Task to complete
Reproduce every line of the listing as written, apart from the pictures.

Given material
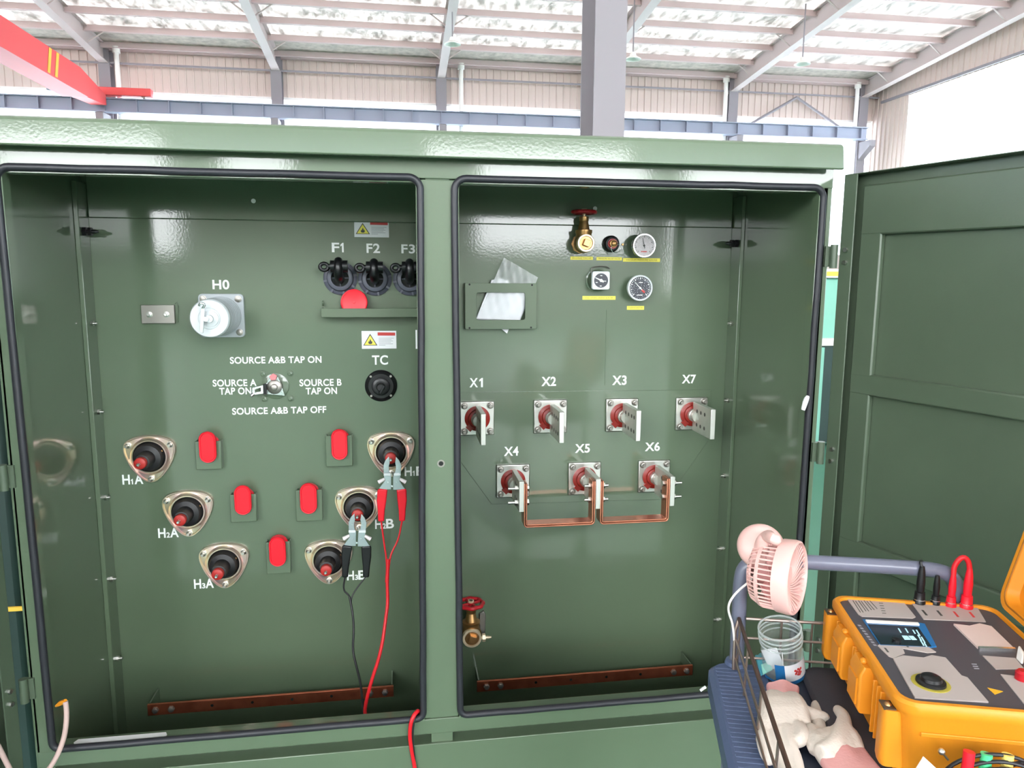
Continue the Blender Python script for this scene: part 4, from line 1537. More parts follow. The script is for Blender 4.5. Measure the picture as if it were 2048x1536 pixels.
# diagonal wind braces in the right hand bay
m = M()
for a, b in (((12.75, 6.9), (15.3, 8.35)), ((15.3, 8.35), (17.9, 6.9))):
    m.cyl((a[0], BY - .3, a[1]), (b[0], BY - .3, b[1]), .05, seg=8)
tag(part('wind_brace', m, STEELC), 'inverted V wind brace in the far right bay', 'brace')
# rails along the right wall
m = M().box(RXW - .12, RXW - .05, 5, 25.7, 8.18, 8.27)
tag(part('side_girt', m, STEELC, smooth=False), 'pale rails along the dazzling right wall', 'girt')

# tank seen in the right slit, dark block added for shade in the left
c = P(1650, 560, 4.2)
t = thing('background_block', 'pale teal tank glimpsed through the slit by the right door hinges', 'transformer', (c.x, 4.6, 0))
zz = lambda py: P(1650, py, 4.2).z
part('body', M().box(c.x - .35, c.x + 1.0, 4.2, 5.6, 0.02, zz(556)), BGGREEN, t, bevel=.02)
part('lid', M().box(c.x - .4, c.x + 1.05, 4.15, 5.65, zz(556), zz(538)), PIPEW, t, bevel=.01)
part('warning_strip', M().box(c.x - .2, c.x + .5, 4.145, 4.15, zz(552), zz(543)), CRANEY, t)
part('dark_opening', M().box(c.x - .3, c.x + .9, 4.18, 4.2, zz(884), zz(690)), BGDARK, t)
part('edge_trim', M().box(c.x - .05, c.x + .01, 4.15, 4.2, zz(880), zz(694)), BGGREEN, t)
part('ledge', M().box(c.x - .36, c.x + 1.0, 4.14, 4.2, zz(690), zz(676)), PIPEW, t)
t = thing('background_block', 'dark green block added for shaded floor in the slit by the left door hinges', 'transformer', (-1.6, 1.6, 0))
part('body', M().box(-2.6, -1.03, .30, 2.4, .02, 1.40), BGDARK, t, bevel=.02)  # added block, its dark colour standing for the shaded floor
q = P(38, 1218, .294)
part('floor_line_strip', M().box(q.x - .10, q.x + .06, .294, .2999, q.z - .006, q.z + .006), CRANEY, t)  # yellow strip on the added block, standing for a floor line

# ------------------------------------------------------------------ service cart
OC = Vector((.526, -.651, 0))
AY = math.radians(-17.3)
CM = Matrix.Translation(OC) @ Matrix.Rotation(AY, 4, 'Z') @ Matrix.Scale(-1, 4, Vector((0, 1, 0)))   # (u, w, z): u right, w towards the viewer


def C(u, w, z):
    return CM @ Vector((u, w, z))


def UW(px, py, z):
    return CM.inverted() @ PZ(px, py, z)


CART = thing('service_cart', 'blue grey plastic trolley with a bent tube handle and wire basket', 'cart', C(.235, .35, 0))


def cp(name, m, material, parent=None, **k):
    m.xform(CM)
    return part(name, m, material, parent or CART, **k)


def rr2(u0, u1, w0, w1, r, z, n=6):
    out = []
    for cu, cw, t0 in ((u1 - r, w1 - r, 0), (u0 + r, w1 - r, 90), (u0 + r, w0 + r, 180), (u1 - r, w0 + r, 270)):
        for k in range(n):
            t = math.radians(t0 + 90 / (n - 1) * k)
            out.append(Vector((cu + r * math.cos(t), cw + r * math.sin(t), z)))
    return out


CU1, CW1 = .47, .74
cp('deck', M().loft([rr2(.012, CU1 - .012, .0, CW1, .03, .775), rr2(0, CU1, -.012, CW1, .035, .79), rr2(0, CU1, -.012, CW1, .035, .822), rr2(.008, CU1 - .008, -.004, CW1 - .008, .03, .830)]), DECK)
m = M()
for i in range(62):
    w = .012 + i * .0115
    m.box(.012, .086, w, w + .0055, .8295, .8306)
cp('deck_ribs', m, DECK, bevel=.0005)
cp('tray_mat', M().box(.095, .455, .015, .72, .8295, .8315), DECKD)
# handle
hp = [(.050, -.003, .828), (.050, -.004, .93), (.050, -.006, .985), (.056, -.007, 1.008), (.078, -.008, 1.020), (.11, -.009, 1.021), (.33, -.013, 1.021), (.375, -.014, 1.018), (.395, -.0155, 1.004), (.402, -.016, .975), (.402, -.017, .828)]
cp('handle', M().tube(hp, .0125, 16, smooth=2), TUBE)
for (u, w, z) in ((.050, -.003, .831), (.402, -.017, .831)):
    cp('handle_socket', M().rev([(0, .02), (.006, .018), (.008, .0135)], (u, w, z), (0, 0, 1), 20), DECK)
# wire basket
U0 = .048
m = M()
m.tube([(U0, .012, .921), (U0, .70, .921)], .0034, 8)
cp('top_rail', m, mat('brown_coated_wire', (92, 70, 62), .4, metal=.5))
m = M()
m.tube([(U0 + .012, .010, .921), (.44, -.0, .921)], .0028, 8)
m.tube([(U0 + .012, .010, .886), (.44, .0, .886)], .0022, 8)
m.tube([(U0 + .012, .010, .850), (.44, .0, .850)], .0022, 8)
for u in (.12, .17):
    m.tube([(u, .004, .832), (u, .004, .921)], .0020, 8)
cp('back_wires', m, WIRE)
m = M()
m.tube([(U0 - .004, .012, .886), (U0 - .004, .70, .886)], .0022, 8)
m.tube([(U0 - .004, .012, .852), (U0 - .004, .70, .852)], .0020, 8)
for w in (.02, .10, .22, .34, .46, .58, .70):
    m.tube([(U0 - .001, w, .832), (U0 - .001, w + .012, .921)], .0020, 8)
m.tube([(U0, .012, .921), (U0 - .006, .016, .90), (U0 - .006, .02, .832)], .003, 8)
cp('side_wires', m, WIRE)
cp('lower_shelf', M().loft([rr2(.01, CU1 - .01, 0, CW1, .03, .20), rr2(0, CU1, -.01, CW1, .035, .215), rr2(0, CU1, -.01, CW1, .035, .245)]), DECK)
for u in (.04, CU1 - .04):
    for w in (.03, CW1 - .04):
        cp('leg', M().cyl((u, w, .13), (u, w, .778), .0125, seg=14), TUBE)
        k = M().cyl((u - .014, w, .055), (u + .014, w, .055), .055, seg=24)
        k.box(u - .02, u + .02, w - .015, w + .015, .10, .135)
        cp('caster', k, BLACKMATT)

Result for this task
Continue the Blender Python script for this scene: part 4, from line 1537. More parts follow. The script is for Blender 4.5. Measure the picture as if it were 2048x1536 pixels.
# diagonal wind braces in the right hand bay
m = M()
for a, b in (((12.75, 6.9), (15.3, 8.35)), ((15.3, 8.35), (17.9, 6.9))):
    m.cyl((a[0], BY - .3, a[1]), (b[0], BY - .3, b[1]), .05, seg=8)
tag(part('wind_brace', m, STEELC), 'inverted V wind brace in the far right bay', 'brace')
# rails along the right wall
m = M().box(RXW - .12, RXW - .05, 5, 25.7, 8.18, 8.27)
tag(part('side_girt', m, STEELC, smooth=False), 'pale rails along the dazzling right wall', 'girt')

# tank seen in the right slit, dark block added for shade in the left
c = P(1650, 560, 4.2)
t = thing('background_block', 'pale teal tank glimpsed through the slit by the right door hinges', 'transformer', (c.x, 4.6, 0))
zz = lambda py: P(1650, py, 4.2).z
part('body', M().box(c.x - .35, c.x + 1.0, 4.2, 5.6, 0.02, zz(556)), BGGREEN, t, bevel=.02)
part('lid', M().box(c.x - .4, c.x + 1.05, 4.15, 5.65, zz(556), zz(538)), PIPEW, t, bevel=.01)
part('warning_strip', M().box(c.x - .2, c.x + .5, 4.145, 4.15, zz(552), zz(543)), CRANEY, t)
part('dark_opening', M().box(c.x - .3, c.x + .9, 4.18, 4.2, zz(884), zz(690)), BGDARK, t)
part('edge_trim', M().box(c.x - .05, c.x + .01, 4.15, 4.2, zz(880), zz(694)), BGGREEN, t)
part('ledge', M().box(c.x - .36, c.x + 1.0, 4.14, 4.2, zz(690), zz(676)), PIPEW, t)
t = thing('background_block', 'dark green block added for shaded floor in the slit by the left door hinges', 'transformer', (-1.6, 1.6, 0))
part('body', M().box(-2.6, -1.03, .30, 2.4, .02, 1.40), BGDARK, t, bevel=.02)  # added block, its dark colour standing for the shaded floor
q = P(38, 1218, .294)
part('floor_line_strip', M().box(q.x - .10, q.x + .06, .294, .2999, q.z - .006, q.z + .006), CRANEY, t)  # yellow strip on the added block, standing for a floor line

# ------------------------------------------------------------------ service cart
OC = Vector((.526, -.651, 0))
AY = math.radians(-17.3)
CM = Matrix.Translation(OC) @ Matrix.Rotation(AY, 4, 'Z') @ Matrix.Scale(-1, 4, Vector((0, 1, 0)))   # (u, w, z): u right, w towards the viewer


def C(u, w, z):
    return CM @ Vector((u, w, z))


def UW(px, py, z):
    return CM.inverted() @ PZ(px, py, z)


CART = thing('service_cart', 'blue grey plastic trolley with a bent tube handle and wire basket', 'cart', C(.235, .35, 0))


def cp(name, m, material, parent=None, **k):
    m.xform(CM)
    return part(name, m, material, parent or CART, **k)


def rr2(u0, u1, w0, w1, r, z, n=6):
    out = []
    for cu, cw, t0 in ((u1 - r, w1 - r, 0), (u0 + r, w1 - r, 90), (u0 + r, w0 + r, 180), (u1 - r, w0 + r, 270)):
        for k in range(n):
            t = math.radians(t0 + 90 / (n - 1) * k)
            out.append(Vector((cu + r * math.cos(t), cw + r * math.sin(t), z)))
    return out


CU1, CW1 = .47, .74
cp('deck', M().loft([rr2(.012, CU1 - .012, .0, CW1, .03, .775), rr2(0, CU1, -.012, CW1, .035, .79), rr2(0, CU1, -.012, CW1, .035, .822), rr2(.008, CU1 - .008, -.004, CW1 - .008, .03, .830)]), DECK)
m = M()
for i in range(62):
    w = .012 + i * .0115
    m.box(.012, .086, w, w + .0055, .8295, .8306)
cp('deck_ribs', m, DECK, bevel=.0005)
cp('tray_mat', M().box(.095, .455, .015, .72, .8295, .8315), DECKD)
# handle
hp = [(.050, -.003, .828), (.050, -.004, .93), (.050, -.006, .985), (.056, -.007, 1.008), (.078, -.008, 1.020), (.11, -.009, 1.021), (.33, -.013, 1.021), (.375, -.014, 1.018), (.395, -.0155, 1.004), (.402, -.016, .975), (.402, -.017, .828)]
cp('handle', M().tube(hp, .0125, 16, smooth=2), TUBE)
for (u, w, z) in ((.050, -.003, .831), (.402, -.017, .831)):
    cp('handle_socket', M().rev([(0, .02), (.006, .018), (.008, .0135)], (u, w, z), (0, 0, 1), 20), DECK)
# wire basket
U0 = .048
m = M()
m.tube([(U0, .012, .921), (U0, .70, .921)], .0034, 8)
cp('top_rail', m, mat('brown_coated_wire', (92, 70, 62), .4, metal=.5))
m = M()
m.tube([(U0 + .012, .010, .921), (.44, -.0, .921)], .0028, 8)
m.tube([(U0 + .012, .010, .886), (.44, .0, .886)], .0022, 8)
m.tube([(U0 + .012, .010, .850), (.44, .0, .850)], .0022, 8)
for u in (.12, .17):
    m.tube([(u, .004, .832), (u, .004, .921)], .0020, 8)
cp('back_wires', m, WIRE)
m = M()
m.tube([(U0 - .004, .012, .886), (U0 - .004, .70, .886)], .0022, 8)
m.tube([(U0 - .004, .012, .852), (U0 - .004, .70, .852)], .0020, 8)
for w in (.02, .10, .22, .34, .46, .58, .70):
    m.tube([(U0 - .001, w, .832), (U0 - .001, w + .012, .921)], .0020, 8)
m.tube([(U0, .012, .921), (U0 - .006, .016, .90), (U0 - .006, .02, .832)], .003, 8)
cp('side_wires', m, WIRE)
cp('lower_shelf', M().loft([rr2(.01, CU1 - .01, 0, CW1, .03, .20), rr2(0, CU1, -.01, CW1, .035, .215), rr2(0, CU1, -.01, CW1, .035, .245)]), DECK)
for u in (.04, CU1 - .04):
    for w in (.03, CW1 - .04):
        cp('leg', M().cyl((u, w, .13), (u, w, .778), .0125, seg=14), TUBE)
        k = M().cyl((u - .014, w, .055), (u + .014, w, .055), .055, seg=24)
        k.box(u - .02, u + .02, w - .015, w + .015, .10, .135)
        cp('caster', k, BLACKMATT)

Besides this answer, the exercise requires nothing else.